Based on the foregoing, the Commission finds that Pinnacle violated Sections 13(a), 13(b)(2)(A) and 13(b)(2)(B) of the Exchange Act and Rules 12b-20, 13a-1 and 13a-13 thereunder.


Based on the foregoing, the Commission deems it appropriate to accept Pinnacle's Offer of Settlement and impose the sanctions agreed to therein.

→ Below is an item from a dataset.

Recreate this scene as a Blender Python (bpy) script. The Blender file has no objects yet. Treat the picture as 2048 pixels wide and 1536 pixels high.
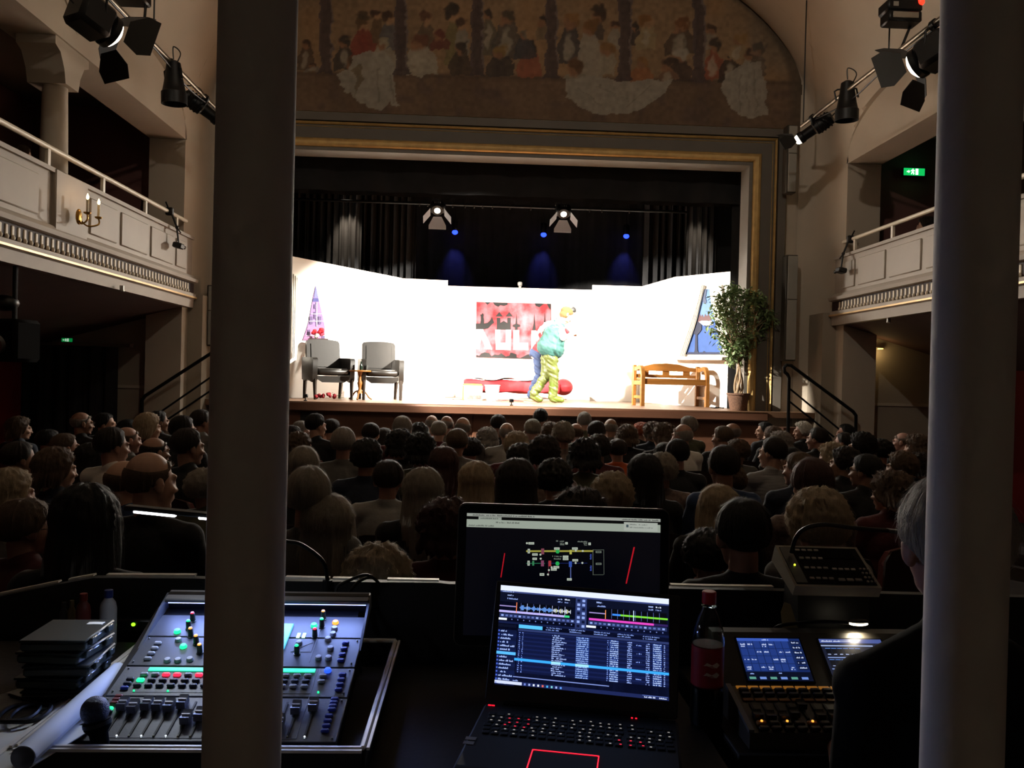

A. That Pinnacle shall cease and desist from committing or causing any violation or any future violation of Sections 13(a), 13(b)(2)(A) and 13(b)(2)(B) of the Exchange Act and Rules 12b-20, 13a-1 and 13a-13 thereunder; and

B. That Pinnacle comply with its undertaking to, upon reasonable request by the Commission or its staff, and on reasonable notice and without service of a subpoena, provide documents or other information, and accept service and take all reasonable actions to make its officers, directors, employees and agents available to testify truthfully at any interview, investigative testimony, deposition, judicial proceeding related to this Order or administrative proceeding arising as a result of the Commission's investigation entitled In the Matter of Pinnacle Holdings, Inc. This provision shall not be construed to waive applicable attorney-client, work product or other privileges recognized under federal law held by Pinnacle, its officers, directors, employees or agents, if asserted on a timely basis and in good faith.

By the Commission.

Jonathan G. Katz


1 The Commission's findings herein are made pursuant to Pinnacle's Offer of Settlement and are not binding on any other person or entity in this or any other proceeding.
2 Pinnacle's new auditor was retained to succeed its former auditor, which had audited Pinnacle's financial statements from 1995, the date of the company's inception ("former auditor").
3 On April 26, 2001, Pinnacle filed an amended Form 10-K for the year ended December 31, 1999, and on May 4, 2001, Pinnacle filed amended Forms10-Q for the quarters ended September 30, 1999, March 31, 2000, June 30, 2000, and September 30, 2000.
4 As described in the amended Form 8-K filed by Pinnacle on April 26, 2001, Pinnacle's former auditor disagreed with Pinnacle's decision, in its restatement, to expense costs previously capitalized in 1999 as direct costs in the Motorola Acquisition.
5 Pinnacle's reported earnings before interest, taxes, depreciation and amortization ("EBITDA"), is used in calculating compliance with certain covenants in a Senior Credit Facility to which Pinnacle is a party. Under the agreement, Pinnacle was not allowed to permit the ratio of senior debt to annualized EBITDA to exceed certain amounts, as defined in the agreement. In addition, as a result of the restated financial statements, Pinnacle's EBITDA, a pro forma measure of earnings used by Pinnacle's lenders, analysts and investors, was reduced by amounts of between five percent and fifteen percent for each of Pinnacle's five quarters between and including the quarter ended September 30, 1999 and the quarter ended September 30, 2000.
6 As noted earlier, at least $24 million of the liabilities were improperly established.